(AIM) Pictures are not part of the copy. Retype the lines from the first one through the line that contains "obj('bench_top', box(NB(), .011, .413, B".
——————
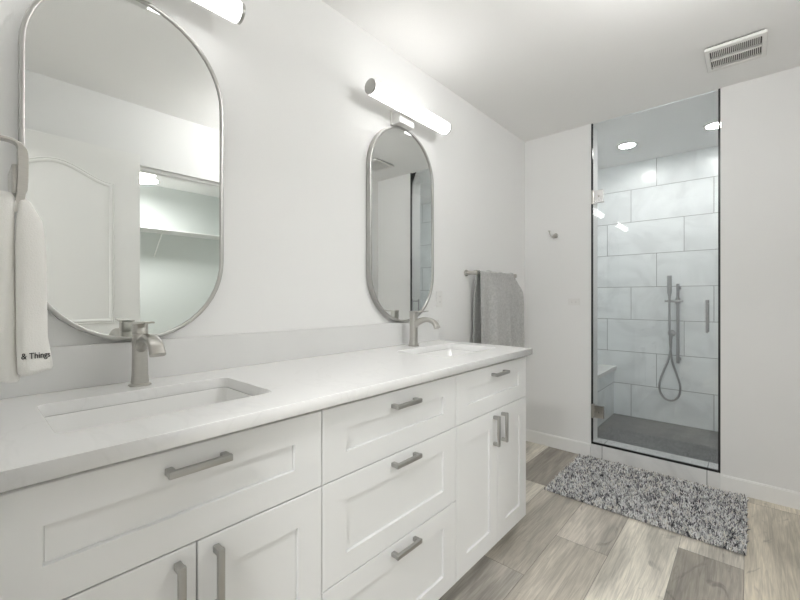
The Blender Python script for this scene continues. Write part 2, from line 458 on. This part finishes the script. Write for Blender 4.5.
# bench
bn = thing('shower_bench', 'built in shower bench with marble tiled front and white slab top', 'bench', (.20, 3.75, .04))
obj('bench_base', box(NB(), .011, .39, B + .166, 4.199, .0405, .47), MT['tile'], bn)
obj('bench_top', box(NB(), .011, .413, B + .166, 4.199, .47, .505, .003), MT['slab'], bn)

# slide rail with holder
sr = thing('shower_rail', 'upright round steel slide rail on the tiled shower wall', 'shower rail', (.903, 4.199, .93))
obj('rail', tube(NB(), [(.903, 4.145, .59), (.903, 4.145, 1.28)], .0115, 18), MT['steel'], sr, smooth=True)
for z in (.625, 1.245):
    obj('rail_mount', tube(NB(), [(.903, 4.2, z), (.903, 4.19, z), (.903, 4.185, z), (.903, 4.145, z)], [.018, .018, .010, .010], 16), MT['steel'], sr, smooth=True)
hb = box(NB(), .812, .946, 4.10, 4.122, 1.120, 1.140, .003); lathe(hb, (.903, 4.145, 1.105), [(.0, 0), (.018, 0), (.018, .05), (.0, .05)], 'z', 20); box(hb, .895, .911, 4.112, 4.14, 1.12, 1.14, .002)
obj('handset_holder', hb, MT['steel'], sr, smooth=True)
# hand shower
hs = thing('hand_shower', 'slim steel hand shower wand with a long looping hose', 'hand shower', (.849, 4.11, 1.1))
obj('wand', tube(NB(), [(.849, 4.085, 1.095), (.849, 4.086, 1.14), (.849, 4.088, 1.17), (.849, 4.089, 1.21), (.849, 4.09, 1.35)], [.008, .009, .010, .017, .018], 18), MT['steel'], hs, smooth=True)
hose = catmull([(.849, 4.085, 1.10), (.850, 4.09, .95), (.852, 4.10, .78), (.862, 4.11, .63), (.895, 4.12, .50), (.922, 4.12, .40), (.915, 4.12, .32), (.885, 4.12, .275), (.846, 4.12, .262), (.806, 4.12, .278), (.776, 4.12, .33), (.772, 4.12, .40), (.798, 4.12, .50), (.838, 4.12, .62), (.853, 4.135, .72), (.853, 4.15, .80)], 8)
obj('hose', tube(NB(), hose, .0085, 12), MT['steel'], hs, smooth=True)
wo = thing('water_outlet', 'round steel wall outlet elbow feeding the shower hose', 'water outlet', (.853, 4.199, .835))
obj('outlet_plate', lathe(NB(), (.853, 4.1995, .845), [(.0, 0), (.03, 0), (.03, -.008), (.014, -.010), (.014, -.04), (.017, -.052), (.0, -.055)], 'y', 24), MT['steel'], wo, smooth=True)
obj('outlet_spigot', tube(NB(), [(.853, 4.152, .85), (.853, 4.152, .80)], .0115, 14), MT['steel'], wo, smooth=True)

# downlights in the shower ceiling
def downlight(x, y, label):
    t = thing('recessed_light', label, 'ceiling light', (x, y, H), 'recessed lights over the shower')
    obj('light_trim', lathe(NB(), (x, y, H - .0005), [(.056, 0), (.080, 0), (.080, -.004), (.062, -.008), (.056, -.003)], 'z', 36), MT['plastic'], t, smooth=True)
    obj('light_lens', lathe(NB(), (x, y, H - .0005), [(.0, 0), (.057, 0), (.057, -.005), (.0, -.006)], 'z', 36), MT['down'], t, smooth=True)
    return t
d0 = downlight(.607, 3.685, 'glowing round recessed shower light, the one nearer the hinge side')
dup(d0, (1.183, 3.685, H), 'glowing round recessed shower light cut by the right door edge')

# ================================================================== VANITY
XF, XB = .5485, .530          # cabinet fronts: face and back plane
def shaker(y0, y1, z0, z1, st, rl):
    bm = NB(); g = .0015
    y0 += g; y1 -= g; z0 += g; z1 -= g
    def ring(x, a, c): return [(x, y0 + a, z0 + c), (x, y1 - a, z0 + c), (x, y1 - a, z1 - c), (x, y0 + a, z1 - c)]
    e = .0015
    rings(bm, [ring(XB, 0, 0), ring(XF - e, 0, 0), ring(XF, e, e), ring(XF, st, rl), ring(XF - .0085, st + .0008, rl + .0008), ring(XF - .0085, st + .0026, rl + .0026), ring(XF - .0068, st + .0030, rl + .0030)])
    return bm
def bar_pull(y, z, vertical=False, ln=.118):
    bm = NB(); x0, x1 = XF, XF + .030; h = ln / 2
    if not vertical:
        box(bm, x1 - .011, x1, y - h, y + h, z - .007, z + .007, .0022)
        for s in (-1, 1): box(bm, x0, x1 - .004, y + s * (h - .008) - .007, y + s * (h - .008) + .007, z - .0065, z + .0065, .002)
    else:
        box(bm, x1 - .011, x1, y - .007, y + .007, z - h, z + h, .0022)
        for s in (-1, 1): box(bm, x0, x1 - .004, y - .0065, y + .0065, z + s * (h - .008) - .007, z + s * (h - .008) + .007, .002)
    return bm
ZT, ZS, ZB = .871, .677, .095
def carcass(y0, y1):
    b = NB(); t = .016
    box(b, .004, XB - .001, y0, y0 + t, ZB, .882); box(b, .004, XB - .001, y1 - t, y1, ZB, .882)
    box(b, .004, XB - .001, y0 + t, y1 - t, ZB, ZB + t); box(b, .004, .012, y0 + t, y1 - t, ZB + t, .882)
    box(b, XB - .02, XB - .001, y0 + t, y1 - t, .868, .882)
    return b
Y = [.002, .6135, 1.2265, 1.840]
def cabinet(y0, y1, label):
    t = thing('vanity_cabinet', label, 'cabinet', (.27, (y0 + y1) / 2, 0), 'white shaker vanity cabinets')
    obj('body', carcass(y0 + .0005, y1 - .0005), MT['cab'], t)
    obj('toe_kick', box(NB(), .46, .472, y0 + .001, y1 - .001, 0, ZB), MT['cab'], t)
    return t
def sink_base(y0, y1, yc, label):
    t = cabinet(y0, y1, label)
    f = obj('drawer_front', shaker(y0, y1, ZS, ZT, .080, .064), MT['cab'], t)
    obj('handle', bar_pull(yc - .0, .833), MT['pull'], f, smooth=True)
    for (a, c, hy) in ((y0, yc, yc - .036), (yc, y1, yc + .036)):
        d = obj('door', shaker(a, c, ZB, ZS, .070, .074), MT['cab'], t)
        obj('handle', bar_pull(hy, .592, True, .128), MT['pull'], d, smooth=True)
    return t
sink_base(Y[0], Y[1], .310, 'white shaker sink cabinet nearest the camera, below the near basin')
t = cabinet(Y[1], Y[2], 'white shaker cabinet of three stacked drawers in the middle of the vanity')
for (z0, z1, hz) in ((ZS, ZT, .828), (.402, ZS, .650), (ZB, .402, .376)):
    f = obj('drawer', shaker(Y[1], Y[2], z0, z1, .079, .064), MT['cab'], t)
    obj('handle', bar_pull(.929, hz), MT['pull'], f, smooth=True)
sink_base(Y[2], Y[3], 1.550, 'white shaker sink cabinet at the far end, below the far basin')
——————
(THE OUTPUT)
The Blender Python script for this scene continues. Write part 2, from line 458 on. This part finishes the script. Write for Blender 4.5.
# bench
bn = thing('shower_bench', 'built in shower bench with marble tiled front and white slab top', 'bench', (.20, 3.75, .04))
obj('bench_base', box(NB(), .011, .39, B + .166, 4.199, .0405, .47), MT['tile'], bn)
obj('bench_top', box(NB(), .011, .413, B + .166, 4.199, .47, .505, .003), MT['slab'], bn)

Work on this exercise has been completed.